Na decisão, o promotor cita a Constituição Federal, que dá à Justiça Federal competência para julgar casos em que a União e suas empresas públicas têm interesse direto, e lembra que a Codevasf, além de repassar o recurso, acompanha e fiscaliza a obra. Menciona também o entendimento consolidado dos tribunais superiores de que, quando há suspeita de desvio de verbas sujeitas a prestação de contas perante órgão federal, o caso deve ir para a esfera federal. Diante disso, o Ministério Público do Piauí decidiu promover o arquivamento do inquérito apenas por falta de atribuição, deixando expresso que não se trata de dizer que não houve irregularidade, mas de reconhecer que cabe a outro ramo do Ministério Público aprofundar a investigação.

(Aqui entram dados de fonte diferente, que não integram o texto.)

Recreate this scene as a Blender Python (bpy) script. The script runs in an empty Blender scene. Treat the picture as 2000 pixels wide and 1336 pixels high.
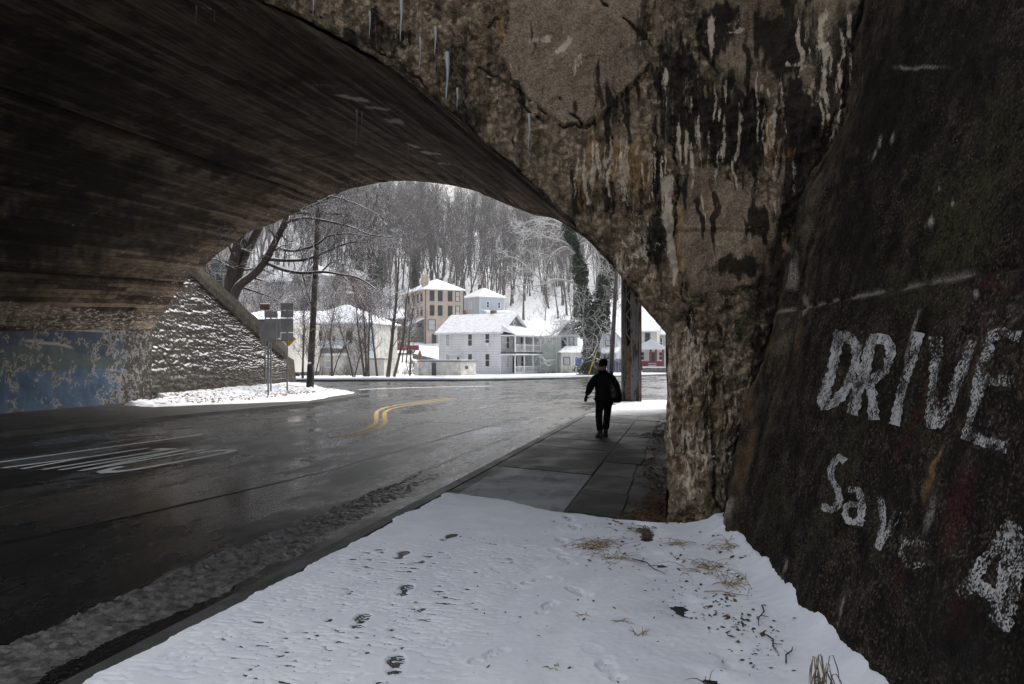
import bpy, math, random
import numpy as np
from mathutils import Vector, Matrix

# ---------------------------------------------------------------- camera, world, sun, exposure
SC = bpy.context.scene
COL = SC.collection
F, CX, HY, CAMZ = 1555.56, 1000.0, 695.0, 1.95
TH = math.atan(340 / F)
SN, CS = math.sin(TH), math.cos(TH)

cam_data = bpy.data.cameras.new('camera')
cam_data.lens = 28.0
cam_data.sensor_width = 36.0
cam_data.shift_y = 27 / 2000
cam_data.clip_start = 0.05
cam_data.clip_end = 2500
cam = bpy.data.objects.new('camera', cam_data)
cam.location = (0, 0, CAMZ)
cam.rotation_euler = (math.radians(90), 0, TH)
COL.objects.link(cam)
SC.camera = cam

SUN_EL, SUN_ROT = math.radians(48), math.radians(25)
world = bpy.data.worlds.new('World')
SC.world = world
world.use_nodes = True
wt = world.node_tree
wt.nodes.clear()
wo = wt.nodes.new('ShaderNodeOutputWorld')
wb = wt.nodes.new('ShaderNodeBackground')
ws = wt.nodes.new('ShaderNodeTexSky')
ws.sky_type = 'NISHITA'
ws.sun_disc = False
ws.sun_elevation = SUN_EL
ws.sun_rotation = SUN_ROT
ws.dust_density = 6.0
ws.air_density = 1.5
wh = wt.nodes.new('ShaderNodeHueSaturation')
wh.inputs['Saturation'].default_value = 0.30      # overcast: the blue is washed out
wt.links.new(ws.outputs[0], wh.inputs['Color'])
wt.links.new(wh.outputs[0], wb.inputs['Color'])
wb.inputs['Strength'].default_value = 0.11
wt.links.new(wb.outputs[0], wo.inputs['Surface'])

sun_d = bpy.data.lights.new('sun', 'SUN')
sun_d.energy = 0.7
sun_d.angle = math.radians(60)
sun_d.color = (1.0, 0.97, 0.93)
sun = bpy.data.objects.new('sun', sun_d)
sun.rotation_euler = (math.radians(90) - SUN_EL, 0, math.pi - SUN_ROT)
COL.objects.link(sun)

SC.view_settings.view_transform = 'Standard'
SC.view_settings.look = 'None'
SC.view_settings.gamma = 1.0
SC.view_settings.use_curve_mapping = False
SC.view_settings.exposure = 1.2
SC.render.engine = 'CYCLES'
SC.cycles.use_denoising = True
SC.cycles.denoising_prefilter = 'NONE'
SC.cycles.use_adaptive_sampling = True
SC.cycles.adaptive_threshold = 0.02
SC.cycles.max_bounces = 5
SC.cycles.diffuse_bounces = 3
SC.cycles.glossy_bounces = 2
SC.cycles.transparent_max_bounces = 12
SC.cycles.caustics_reflective = False
SC.cycles.caustics_refractive = False

# ---------------------------------------------------------------- geometry helpers
RNG = np.random.default_rng(7)
random.seed(7)


def cam2w(lat, D, z):
    """lateral / forward metres from the viewpoint -> world"""
    return Vector((lat * CS - D * SN, D * CS + lat * SN, z))


def at(px, py, D):
    return cam2w((px - CX) / F * D, D, CAMZ - (py - HY) / F * D)


def ray(px, py):
    l = (px - CX) / F
    return np.array([l * CS - SN, CS + l * SN, -(py - HY) / F])


def at_z(px, py, z):
    t = (z - CAMZ) / ray(px, py)[2]
    return cam2w((px - CX) / F * t, t, z)


def at_Y(px, py, Y):
    r = ray(px, py)
    t = Y / r[1]
    return Vector((r[0] * t, Y, r[2] * t + CAMZ))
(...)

Na mesma decisão, o promotor determinou que os autos sejam enviados ao Conselho Superior do Ministério Público do Piauí para revisar o declínio de atribuição e, em seguida, remetidos ao Ministério Público Federal, que é quem tem a missão de apurar se houve, de fato, lesão ao erário federal no convênio de pavimentação em Esperantina. Também mandou comunicar oficialmente a decisão ao Idepi, à B.S. Construções e Serviços Eireli, à Seinfra e à Secretaria de Infraestrutura de Esperantina, além de publicar o despacho no Diário Oficial Eletrônico do MPPI, para que a sociedade acompanhe os próximos passos. Com isso, a apuração sobre o calçamento que apareceu como “executado” no sistema federal, mas não chegou por completo às ruas do bairro Novo Milênio, sai da esfera estadual e passa a ser um caso a ser cobrado diretamente da Justiça Federal e do Ministério Público Federal.